Federated Learning in Offline and Online EMG Decoding: A Privacy and Performance Perspective

TL;DR

This study proposes a conceptual framework for applying FL to the distinct constraints of neural interface application and provides a systematic evaluation of FL-based neural decoding using high-dimensional electromyography (EMG) across both offline simulations and a real-time, online user study.

Abstract

Neural interfaces offer a pathway to intuitive, high-bandwidth interaction, but the sensitive nature of neural data creates significant privacy hurdles for large-scale model training. Federated learning (FL) has emerged as a promising privacy-preserving solution, yet its efficacy in real-time, online neural interfaces remains unexplored.

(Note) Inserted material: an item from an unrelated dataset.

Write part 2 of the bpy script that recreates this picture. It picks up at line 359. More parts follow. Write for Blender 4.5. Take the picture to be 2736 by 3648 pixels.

In this study, we 1) propose a conceptual framework for applying FL to the distinct constraints of neural interface application and 2) provide a systematic evaluation of FL-based neural decoding using high-dimensional electromyography (EMG) across both offline simulations and a real-time, online user study. While offline results suggest that FL can simultaneously enhance performance and privacy, our online experiments reveal a more complex landscape. We found that standard FL assumptions struggle to translate to real-time, sequential interactions with human-decoder co-adaptation. Our results show that while FL retains privacy advantages, it introduces performance tensions not predicted by offline simulations. These findings identify a critical gap in current FL methodologies and highlight the need for specialized algorithms designed to navigate the unique co-adaptive dynamics of sequential-user neural decoding.

Figures (5)

• Figure 1: Experimental setup. The subject controls a blue cursor using their forearm muscles, with activity recorded from a 64-channel Quattrocento EMG sensor. The subject's goal is to track the red target by minimizing the distance between the blue cursor and the red reference trajectory.
• Figure 2: Offline data splits: Local train (blue), FL train (grey), and test (orange) split for the first fold in seven-fold cross-validation ($N=14$ subjects). For the Intra-Subject Scenario, the federated decoder is trained across six training folds for all 14 subjects. Each subject-specific Local decoder is trained on a single subject's six training folds and evaluated on that subject's withheld testing fold. For the Cross-Subject Scenario, the federated decoder is trained on the entire dataset for Subjects 1-12, and cross-subject decoders are evaluated on Subjects 13-14. Likewise, the Local decoders are trained on a single subject's data, and all are tested on the same withheld subjects.
• Figure 3: Offline performance (top) and privacy risk (bottom) for Local, and Per-FedAvg Algorithms ($N=14$ participants). Scenarios separated: Intra-subject (left) and Cross-subject (right). For all plots, dots indicate the median and error bars represent the interquartile range (IQR: 25th, 75th percentile). For both metrics, lower values indicate better performance and improved privacy risk.
• Figure 4: Experiment performance (Top) and privacy risk (bottom) for Local, Per-FedAvg, and Static Algorithms with Random (light blue), offline (dark blue), and Pretrained (green) decoder Initializations ($N=16$ participants). For all plots, dots indicate the median and error bars represent the interquartile range (IQR: 25th, 75th percentile). For both metrics, lower values indicate better performance and improved privacy risk.
• Figure 5: Top: Euclidean distance from the given update's decoder to the final decoder, for both offline (left) and online (right) evaluations. For the purposes of visualization and comparison, we solely plotted the Per-FedAvg (PFA) algorithm for both offline (Intra-subject scenario) and online (Random Initialization) evaluations. Bottom: PCA applied to each update's decoder for all trials and plotted in a two-dimensional sub-space. Initial decoders are denoted with a circle marker, final decoders are denoted with x markers. The average final decoder, averaged across all users within each condition, is denoted with a star marker. For the purposes of clear visualization, only the Intra-subject scenario results are plotted for offline, and only Random Initialization results are plotted for online. The corresponding results (i.e., Cross-subject scenario results for offline, offline Initialization for online) followed nearly identical trajectories. The full plot can be found in the Supplementary Materials.